ACTE 2 : Zorro est arrivé
Zorro, c’est moi, voisin de SAADIA, surfeur impénitent (3h/j) sur agoravox, et autres sites citoyens, qui a une profonde estime de notre monde politico-affairo-médiatique…. un vrai « looser » aux yeux de nos bling bling. Je décide de passer à l’acte car j’ai (un peu) de temps (retraité) et plus de moyens que SAADIA : Je demande à SAADIA de venir chez moi à 10h tous les matin. On passe notre temps à téléphoner, surfer, aller voir les agences d’intérim, faire du porte à porte, en clair je la « coache » au réel (avec mon véhicule) comme au figuré.
Quelques observations avant de passer à l’ACTE 3 :
Je me suis dit qu’en période estivale, les entreprises doivent recruter des remplacants « à la pelle ». Ce n’est pas évident du tout. Les prescripteurs sont amorphes et ne parlent que de la reprise en septembre.
On nous rabache dans les oreilles que le secteur hotelier est toujours en recherche de main d’œuvre... c’est faux du moins sur Angers et sa région. A mon avis, ils ne veulent pas de « bimbos de 53 ans ».
L’ANPE, ouille, ouille !!! au positif il faut avouer que leur site est plutôt opérant, quand on le maîtrise bien. Au négatif, les agents que nous avons vus sont ternes, désabusés sans enthousiasme, pas vraiment vendeurs. Je n’ai pas du tout apprécié qu’ils se débarrassent de SAADIA en lui disant d’aller voir les sites internet (elle ne sait pas s’en servir) dans un cyber café (elle n’a pas d’argent). Autre point négatif, les demandeurs d’emplois doivent fournir des lettres de motivation : c’est ridicule et inutile pour un poste de commis de cuisine.

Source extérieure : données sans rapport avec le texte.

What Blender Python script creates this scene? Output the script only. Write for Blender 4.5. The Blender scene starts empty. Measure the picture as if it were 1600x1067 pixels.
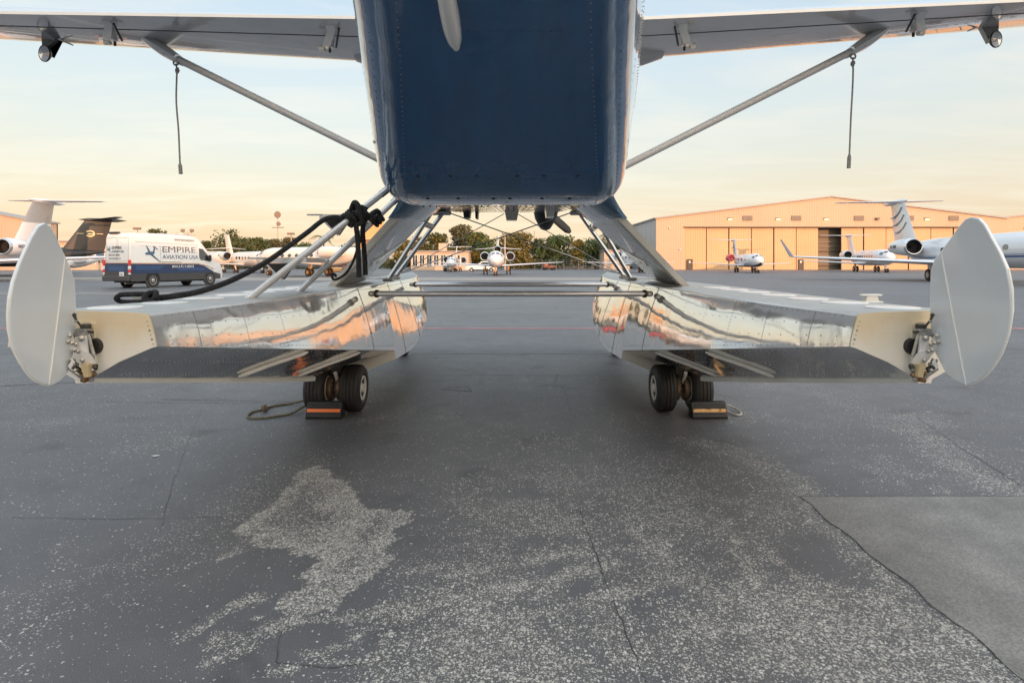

Les Agences d’intérim : à Angers il y a une grande agence qui a affiché sur sa vitrine « recrutons immédiatement 80 intérimaires pour usine de fabrication de brochettes, steacks hachés ». Tous les 2 jours nous appellons l’agence pour ce poste. A chaque fois la réponse est la même » le temps est trop mauvais, la demande en brochettes baisse, rappellez quand il y aura du soleil ». Même le temps s’en mèle pour des grandes entreprises qui ont l’air de naviguer au jour le jour !!! A moins que cette annonce ait un intérêt que j’ignore ! Pourquoi maintenir une telle annonce bien en évidence.
ACTE 3 : SAADIA a trouvé un emploi
Un matin tôt, visite des sites ouest-france.fr, anpe.fr, je vois une annonce du jour « recrute remplacant commis de cuisine » dans un hopital à 500 m de chez SAADIA , envoyer CV et lettre de motivation (encore !).Tant pis pour la forme, je fonce. A 8h 30, j’appelle cet hôpital et demande un RDV pour 10h qui est accepté, je réveille SAADIA, l’emmène… c’est gagné.
CONCLUSION PERSONNELLE
Un chômeur dans la galère totale, n’est plus un demandeur d’emploi mais un dépressif, sans force. Il faut que des professionnels ou des bénévoles le portent à bout de bras physiquement et moralement, et ce de façon professionnelle (pas en le traitant « par-dessus la jambe » comme certains). Cette recherche a occupé la moitié de mon temps pendant 1 mois. C’est du lourd, mais on peut y arriver !
Quant à SAADIA, elle a un gros coeur, elle a beaucoup donné auparavant. Elle mérite que l’on s’occupe d’elle.
NB : Ne pas attendre grand-chose des structures existantes, elles font ce qu’elles peuvent mais « elles peuvent peu ».